Written problem → Up to and including the line containing "SC.camera = cam", please reproduce the lines of the listing below, starting from the top.

--- Supplied information ---

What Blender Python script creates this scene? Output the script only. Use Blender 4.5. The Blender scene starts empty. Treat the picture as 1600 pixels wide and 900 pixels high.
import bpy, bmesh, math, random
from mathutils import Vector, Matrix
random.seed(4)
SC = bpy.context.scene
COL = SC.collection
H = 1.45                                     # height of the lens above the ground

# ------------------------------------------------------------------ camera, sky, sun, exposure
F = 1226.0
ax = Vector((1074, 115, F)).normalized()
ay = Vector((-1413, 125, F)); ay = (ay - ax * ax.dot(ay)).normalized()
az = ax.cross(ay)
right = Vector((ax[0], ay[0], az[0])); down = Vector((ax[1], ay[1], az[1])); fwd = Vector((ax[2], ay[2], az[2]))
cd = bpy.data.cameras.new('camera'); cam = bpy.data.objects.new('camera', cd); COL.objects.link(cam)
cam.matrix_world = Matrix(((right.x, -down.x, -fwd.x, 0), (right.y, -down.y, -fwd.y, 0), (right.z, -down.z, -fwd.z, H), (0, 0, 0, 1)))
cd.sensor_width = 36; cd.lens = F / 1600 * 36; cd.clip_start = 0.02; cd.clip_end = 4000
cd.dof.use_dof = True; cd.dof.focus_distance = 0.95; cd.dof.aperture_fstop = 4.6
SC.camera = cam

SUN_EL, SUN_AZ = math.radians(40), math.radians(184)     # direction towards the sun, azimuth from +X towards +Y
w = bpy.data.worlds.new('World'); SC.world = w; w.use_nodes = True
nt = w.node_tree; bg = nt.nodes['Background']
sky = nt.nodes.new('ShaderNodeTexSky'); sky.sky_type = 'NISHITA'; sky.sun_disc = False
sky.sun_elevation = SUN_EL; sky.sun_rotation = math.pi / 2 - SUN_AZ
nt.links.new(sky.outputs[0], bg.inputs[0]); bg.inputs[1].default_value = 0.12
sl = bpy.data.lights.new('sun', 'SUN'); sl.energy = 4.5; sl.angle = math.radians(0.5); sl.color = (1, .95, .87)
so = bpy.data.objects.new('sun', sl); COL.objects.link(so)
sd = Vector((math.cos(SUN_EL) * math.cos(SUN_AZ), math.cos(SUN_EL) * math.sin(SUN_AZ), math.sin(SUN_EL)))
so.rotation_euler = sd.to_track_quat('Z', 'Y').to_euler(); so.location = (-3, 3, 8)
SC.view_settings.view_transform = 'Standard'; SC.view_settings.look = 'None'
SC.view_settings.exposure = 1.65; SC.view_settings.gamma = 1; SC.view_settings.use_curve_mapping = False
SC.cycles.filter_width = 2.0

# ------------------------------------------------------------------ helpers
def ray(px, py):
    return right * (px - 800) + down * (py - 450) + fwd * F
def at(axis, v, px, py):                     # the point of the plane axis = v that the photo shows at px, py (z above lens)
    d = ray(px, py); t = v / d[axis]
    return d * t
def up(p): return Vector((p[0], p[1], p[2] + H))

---

Final result →
What Blender Python script creates this scene? Output the script only. Use Blender 4.5. The Blender scene starts empty. Treat the picture as 1600 pixels wide and 900 pixels high.
import bpy, bmesh, math, random
from mathutils import Vector, Matrix
random.seed(4)
SC = bpy.context.scene
COL = SC.collection
H = 1.45                                     # height of the lens above the ground

# ------------------------------------------------------------------ camera, sky, sun, exposure
F = 1226.0
ax = Vector((1074, 115, F)).normalized()
ay = Vector((-1413, 125, F)); ay = (ay - ax * ax.dot(ay)).normalized()
az = ax.cross(ay)
right = Vector((ax[0], ay[0], az[0])); down = Vector((ax[1], ay[1], az[1])); fwd = Vector((ax[2], ay[2], az[2]))
cd = bpy.data.cameras.new('camera'); cam = bpy.data.objects.new('camera', cd); COL.objects.link(cam)
cam.matrix_world = Matrix(((right.x, -down.x, -fwd.x, 0), (right.y, -down.y, -fwd.y, 0), (right.z, -down.z, -fwd.z, H), (0, 0, 0, 1)))
cd.sensor_width = 36; cd.lens = F / 1600 * 36; cd.clip_start = 0.02; cd.clip_end = 4000
cd.dof.use_dof = True; cd.dof.focus_distance = 0.95; cd.dof.aperture_fstop = 4.6
SC.camera = cam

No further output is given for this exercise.